Tudo isso acontece porque, com o funcionamento partidário sustentado por comissões provisórias - ou seja, por comandos indicados pelas instâncias superiores das legendas e não por escolha dos próprios filiados em processos internos, o que constituiria diretórios eleitos -, impera a vontade do “rei”. Desagradou, está fora. Há também aqueles que perdem espaço não por desagrado, mas por outros interesses de ordem igualmente pragmática.  

Moeda de troca

Após a aprovação da cláusula de desempenho, em 2017, ser deputado federal virou praticamente critério de seleção para comandar partidos em muitos estados, inclusive no Ceará. O cargo tornou-se mais importante do que a liderança que determinados nomes poderiam ter sobre as suas legendas. 

Por isso, não de hoje, há partidos que representam tão pouco.

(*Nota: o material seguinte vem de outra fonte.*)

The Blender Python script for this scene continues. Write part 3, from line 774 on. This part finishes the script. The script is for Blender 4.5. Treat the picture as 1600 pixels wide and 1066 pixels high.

Tratados como mera formalidade nos processos eleitorais, muitos passam a não ser mais do que isso. Para além das eleições, são usados também como moeda de troca.

É o que faz o “Centrão”, grupo de siglas no qual está o PTB, fiel da balança para garantir governabilidade e, portanto, perpetuador do fisiologismo na política brasileira. Quem ganha? Os “donos”. As perdas, estas sim, são compartilhadas.